StatusX said:
So we're given a subset B of Rn which is homeomorphic to an open subset of Rn, and we want to show B is open. We've shown every point b in B has an (open) neighborhood U(b) homeomorphic to Rn.
Have we? In light of the "Invariance of Domain" theorem, it turns out to be true, but I don't think
we showed any such thing. If you look at my previous post, we have f(U) which is contained in B, and contains b as an element. We also know that f(U) is homeomorphic to
Rn. So we know that f(U) is homeomorphic to the open ball. But we haven't proved that the open ball is not homeomorphic to, say, the open ball plus a single boundary point (e.g. the open ball of radius 1 centered at 0, together with the point (1, 0, 0)). If this is the case, then maybe f(U) is like this ball + point, and b is this boundary point, so although f(U) contains b, f(U) contains no open ball which contains b. This goes back to my question of whether the ball is homeomorphic to something strictly contained between the ball and its closure.
What we've shown above is that every point in B has an open neighborhood in B homeomorphic to an open ball.
I don't think we have.
Dropping the b dependence, consider the restriction iU:U->i(U). This is one-to-one, onto, and continuous. If it's open we're done, but i is not open, in general. It seems clear that this must be a homeomorphism, but I can't find this last piece.

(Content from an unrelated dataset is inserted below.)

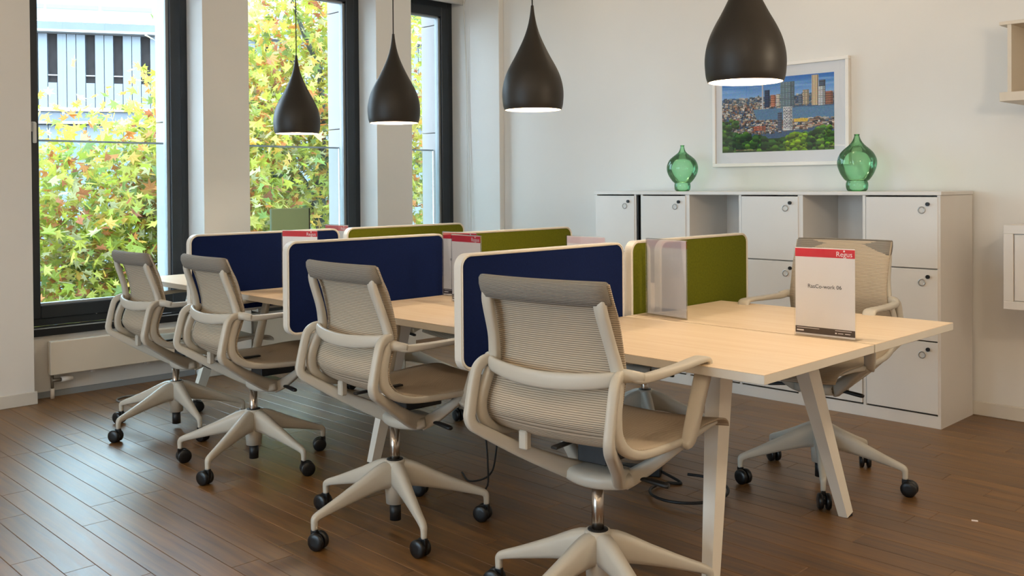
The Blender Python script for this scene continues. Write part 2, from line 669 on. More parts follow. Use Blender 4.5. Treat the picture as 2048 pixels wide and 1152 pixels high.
# windows
for i, (a, b_) in enumerate(WINS):
    w = mkobj('window_%d' % (i + 1), boxes('window_frame', [
        (XF - 0.09, XF, a, a + 0.055, ZS, ZH), (XF - 0.09, XF, b_ - 0.06, b_, ZS, ZH),
        (XF - 0.09, XF, a + 0.055, b_ - 0.06, ZS, ZS + 0.055), (XF - 0.09, XF, a + 0.055, b_ - 0.06, ZH - 0.06, ZH)], bev=0.003), 'frame_dark')
    tag(w, ('dark framed window by the radiator, leftmost of the row', 'dark framed middle window of the row', 'narrow dark framed window next to the back wall')[i], kind='structure')
    ga, gb, gz0, gz1 = a + 0.11, b_ - 0.125, ZS + 0.125, ZH - 0.125
    mkobj('sash', boxes('sash', [
        (XF - 0.075, XF + 0.012, a + 0.045, ga, ZS + 0.045, ZH - 0.05), (XF - 0.075, XF + 0.012, gb, b_ - 0.05, ZS + 0.045, ZH - 0.05),
        (XF - 0.075, XF + 0.012, ga, gb, ZS + 0.045, gz0), (XF - 0.075, XF + 0.012, ga, gb, gz1, ZH - 0.05)], bev=0.004), 'frame_dark', w)
    mkobj('glazing_seal', boxes('glazing_seal', [
        (XF - 0.06, XF - 0.012, ga, ga + 0.006, gz0, gz1), (XF - 0.06, XF - 0.012, gb - 0.02, gb, gz0, gz1),
        (XF - 0.06, XF - 0.012, ga, gb, gz0, gz0 + 0.012), (XF - 0.06, XF - 0.012, ga, gb, gz1 - 0.012, gz1)]), 'seal_grey', w)
    mkobj('pane', boxes('pane', [(XF - 0.036, XF - 0.030, ga + 0.004, gb - 0.018, gz0 + 0.01, gz1 - 0.01)]), 'window_glass', w)
    sl = mkobj('sill', boxes('sill', [(XF, XS + 0.03, a, b_, 0.372, ZS)], bev=0.003), 'sill_dark', w)
    mkobj('sill_highlight', boxes('sill_highlight', [(XS + 0.024, XS + 0.032, a + 0.001, b_ - 0.001, ZS - 0.004, ZS + 0.002)]), 'seal_grey', sl)  # pale strip drawn in for the highlight along the sill's front edge
    if i == 0:
        h = mkobj('handle', boxes('handle', [(XF + 0.012, XF + 0.028, 1.925, 1.950, 1.60, 1.66)], bev=0.004), 'cabinet_white', w)
        mkobj('lever', boxes('lever', [(XF + 0.028, XF + 0.048, 1.927, 1.948, 1.53, 1.655)], bev=0.006, seg=2), 'cabinet_white', h)
        mkobj('lock_pin', cyl('lock_pin', 0.006, 0, 0.01, 10, axis='x'), 'lock_face', w, (XF + 0.0, 2.30, 0.47))
    # outer stone reveal, one block above another
    st = mkobj('stone_pier', boxes('stone_pier', [(XO, XF - 0.095, b_ - 0.085, b_ + 0.30, -0.6, 0.35)]), 'stone', w)
    for z0, z1 in ((0.356, 1.70), (1.706, 2.62), (2.626, 3.4)):
        mkobj('stone_block', boxes('stone_block', [(XO, XF - 0.095, b_ - 0.085, b_ + 0.30, z0, z1)], bev=0.003), 'stone', st)
    rg = empty('glass_railing', (XF - 0.16, (a + b_) / 2, 0.5))
    tag(rg, ('clear glass railing outside the leftmost window', 'clear glass railing outside the middle window', 'clear glass railing outside the narrow corner window')[i], 'railing', 'glass railings outside the windows')
    hw = (b_ - a) / 2
    mkobj('pane', boxes('rail_pane', [(-0.005, 0.005, -hw, hw - 0.09, -0.1, 1.05)]), 'rail_glass', rg)
    mkobj('edge_strip', boxes('edge_strip', [(-0.007, 0.007, -hw, hw - 0.09, 1.05, 1.062)]), 'seal_grey', rg)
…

i(U) is, of course, open in itself. I think you mean i
U : U ->
Rn. In fact, we don't need to think of i as being restricted to U, we can just look at the inclusion map of U. Better yet, we can just look at U. It's already in
Rn, I don't think we gain anything by adding all these middlemen. By the way, the inclusion map you're looking at would just be identity, wouldn't it? It's trivially homeomorphic. This tells us nothing about the openness of U as a subset of
Rn.
Anyways, thanks
hypermorphism, I think that theorem is all we needed.